[Start]

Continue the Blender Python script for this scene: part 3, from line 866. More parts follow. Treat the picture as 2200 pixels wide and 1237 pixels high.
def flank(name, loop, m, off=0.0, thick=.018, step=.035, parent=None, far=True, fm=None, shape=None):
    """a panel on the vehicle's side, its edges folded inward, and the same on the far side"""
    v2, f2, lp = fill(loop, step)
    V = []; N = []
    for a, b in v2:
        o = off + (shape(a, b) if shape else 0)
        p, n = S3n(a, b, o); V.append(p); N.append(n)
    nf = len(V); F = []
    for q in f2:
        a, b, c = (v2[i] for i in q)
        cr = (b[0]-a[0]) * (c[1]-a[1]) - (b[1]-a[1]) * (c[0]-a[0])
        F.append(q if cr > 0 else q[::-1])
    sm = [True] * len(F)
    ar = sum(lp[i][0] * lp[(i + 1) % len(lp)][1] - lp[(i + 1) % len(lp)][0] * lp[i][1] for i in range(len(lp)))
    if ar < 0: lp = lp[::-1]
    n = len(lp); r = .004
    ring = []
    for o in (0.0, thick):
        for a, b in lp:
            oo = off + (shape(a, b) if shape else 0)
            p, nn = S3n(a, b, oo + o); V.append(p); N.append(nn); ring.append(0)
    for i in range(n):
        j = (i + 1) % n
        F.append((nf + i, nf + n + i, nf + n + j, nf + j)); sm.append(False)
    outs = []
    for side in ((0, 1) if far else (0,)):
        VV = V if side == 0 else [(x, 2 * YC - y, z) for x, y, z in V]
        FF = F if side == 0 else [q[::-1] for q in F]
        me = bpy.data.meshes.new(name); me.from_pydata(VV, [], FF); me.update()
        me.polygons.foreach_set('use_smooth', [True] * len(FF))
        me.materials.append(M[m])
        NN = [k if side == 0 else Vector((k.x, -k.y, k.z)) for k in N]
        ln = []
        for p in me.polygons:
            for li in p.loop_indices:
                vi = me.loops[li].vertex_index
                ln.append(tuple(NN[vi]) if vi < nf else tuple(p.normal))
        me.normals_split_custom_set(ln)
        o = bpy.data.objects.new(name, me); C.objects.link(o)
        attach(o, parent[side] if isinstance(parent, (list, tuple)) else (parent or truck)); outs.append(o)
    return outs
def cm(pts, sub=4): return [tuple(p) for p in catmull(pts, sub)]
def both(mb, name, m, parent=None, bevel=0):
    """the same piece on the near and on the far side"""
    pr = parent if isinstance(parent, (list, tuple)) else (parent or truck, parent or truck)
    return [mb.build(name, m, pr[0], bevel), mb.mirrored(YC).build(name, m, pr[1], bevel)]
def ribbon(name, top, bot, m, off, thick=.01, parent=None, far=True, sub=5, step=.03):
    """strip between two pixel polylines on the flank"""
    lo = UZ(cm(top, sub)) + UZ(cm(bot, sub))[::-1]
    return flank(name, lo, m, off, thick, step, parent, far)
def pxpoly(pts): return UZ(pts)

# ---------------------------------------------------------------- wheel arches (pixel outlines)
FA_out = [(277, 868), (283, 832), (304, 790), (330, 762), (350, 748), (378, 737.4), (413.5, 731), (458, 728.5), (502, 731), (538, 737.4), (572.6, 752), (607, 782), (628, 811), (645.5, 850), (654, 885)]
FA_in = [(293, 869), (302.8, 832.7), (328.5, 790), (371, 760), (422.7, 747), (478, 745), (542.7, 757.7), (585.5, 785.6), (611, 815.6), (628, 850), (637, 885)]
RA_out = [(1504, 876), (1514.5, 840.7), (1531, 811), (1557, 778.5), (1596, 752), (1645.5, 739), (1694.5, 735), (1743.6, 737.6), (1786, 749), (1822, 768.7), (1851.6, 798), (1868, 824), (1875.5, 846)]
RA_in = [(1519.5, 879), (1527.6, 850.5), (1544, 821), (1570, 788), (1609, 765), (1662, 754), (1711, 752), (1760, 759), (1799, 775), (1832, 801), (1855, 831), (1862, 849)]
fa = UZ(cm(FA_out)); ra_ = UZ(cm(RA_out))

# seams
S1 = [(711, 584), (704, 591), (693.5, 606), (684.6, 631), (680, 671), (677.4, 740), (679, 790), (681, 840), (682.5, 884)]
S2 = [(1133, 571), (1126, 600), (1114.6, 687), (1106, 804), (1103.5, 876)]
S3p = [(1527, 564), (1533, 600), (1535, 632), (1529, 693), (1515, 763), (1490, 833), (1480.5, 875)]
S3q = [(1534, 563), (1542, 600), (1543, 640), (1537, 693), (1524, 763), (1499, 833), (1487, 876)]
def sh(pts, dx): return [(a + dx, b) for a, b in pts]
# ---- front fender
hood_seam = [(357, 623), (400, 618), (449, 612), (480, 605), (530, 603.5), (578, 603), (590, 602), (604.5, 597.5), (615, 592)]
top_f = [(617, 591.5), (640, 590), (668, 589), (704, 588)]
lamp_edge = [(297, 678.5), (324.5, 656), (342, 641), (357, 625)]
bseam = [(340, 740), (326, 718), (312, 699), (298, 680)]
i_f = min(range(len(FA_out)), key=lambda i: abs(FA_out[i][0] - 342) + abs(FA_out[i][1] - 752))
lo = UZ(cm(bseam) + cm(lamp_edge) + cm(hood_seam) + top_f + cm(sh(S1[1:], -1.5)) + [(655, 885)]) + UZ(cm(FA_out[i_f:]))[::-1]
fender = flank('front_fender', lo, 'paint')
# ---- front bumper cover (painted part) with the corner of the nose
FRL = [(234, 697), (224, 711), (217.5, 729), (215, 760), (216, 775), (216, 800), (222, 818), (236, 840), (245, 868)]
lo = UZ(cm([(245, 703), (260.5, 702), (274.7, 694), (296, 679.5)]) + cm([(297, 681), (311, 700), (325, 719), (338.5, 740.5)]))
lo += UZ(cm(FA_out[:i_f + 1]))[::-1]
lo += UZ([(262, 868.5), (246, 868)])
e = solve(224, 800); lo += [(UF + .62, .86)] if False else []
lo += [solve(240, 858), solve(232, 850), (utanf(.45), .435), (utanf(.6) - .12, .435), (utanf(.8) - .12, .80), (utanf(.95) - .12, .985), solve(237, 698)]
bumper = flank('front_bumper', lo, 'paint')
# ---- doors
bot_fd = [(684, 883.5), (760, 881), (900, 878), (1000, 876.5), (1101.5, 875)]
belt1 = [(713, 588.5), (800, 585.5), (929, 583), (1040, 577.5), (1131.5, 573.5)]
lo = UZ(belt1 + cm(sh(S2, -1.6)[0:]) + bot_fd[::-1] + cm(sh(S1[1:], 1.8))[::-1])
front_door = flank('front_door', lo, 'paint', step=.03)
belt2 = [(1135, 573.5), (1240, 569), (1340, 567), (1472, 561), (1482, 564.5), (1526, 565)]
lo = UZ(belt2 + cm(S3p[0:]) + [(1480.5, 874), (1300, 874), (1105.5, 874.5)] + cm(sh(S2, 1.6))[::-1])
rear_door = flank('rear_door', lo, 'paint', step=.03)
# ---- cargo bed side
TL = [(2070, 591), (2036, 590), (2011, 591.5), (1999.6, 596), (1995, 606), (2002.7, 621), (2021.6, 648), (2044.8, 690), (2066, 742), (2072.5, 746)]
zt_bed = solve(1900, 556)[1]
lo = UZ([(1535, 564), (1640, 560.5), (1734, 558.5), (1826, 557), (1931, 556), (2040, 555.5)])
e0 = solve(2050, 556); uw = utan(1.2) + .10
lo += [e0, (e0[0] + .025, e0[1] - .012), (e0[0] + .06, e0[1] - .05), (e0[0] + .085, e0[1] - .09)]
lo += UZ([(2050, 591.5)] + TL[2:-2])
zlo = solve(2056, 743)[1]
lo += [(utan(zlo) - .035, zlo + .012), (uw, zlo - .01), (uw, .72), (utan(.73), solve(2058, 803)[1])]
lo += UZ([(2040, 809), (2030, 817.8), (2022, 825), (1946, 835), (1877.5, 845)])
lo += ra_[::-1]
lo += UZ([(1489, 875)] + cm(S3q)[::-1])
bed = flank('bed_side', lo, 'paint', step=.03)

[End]

--- Goal ---
Copy each line above where the string "part" occurs.

--- Task response ---
Continue the Blender Python script for this scene: part 3, from line 866. More parts follow. Treat the picture as 2200 pixels wide and 1237 pixels high.
# ---- front bumper cover (painted part) with the corner of the nose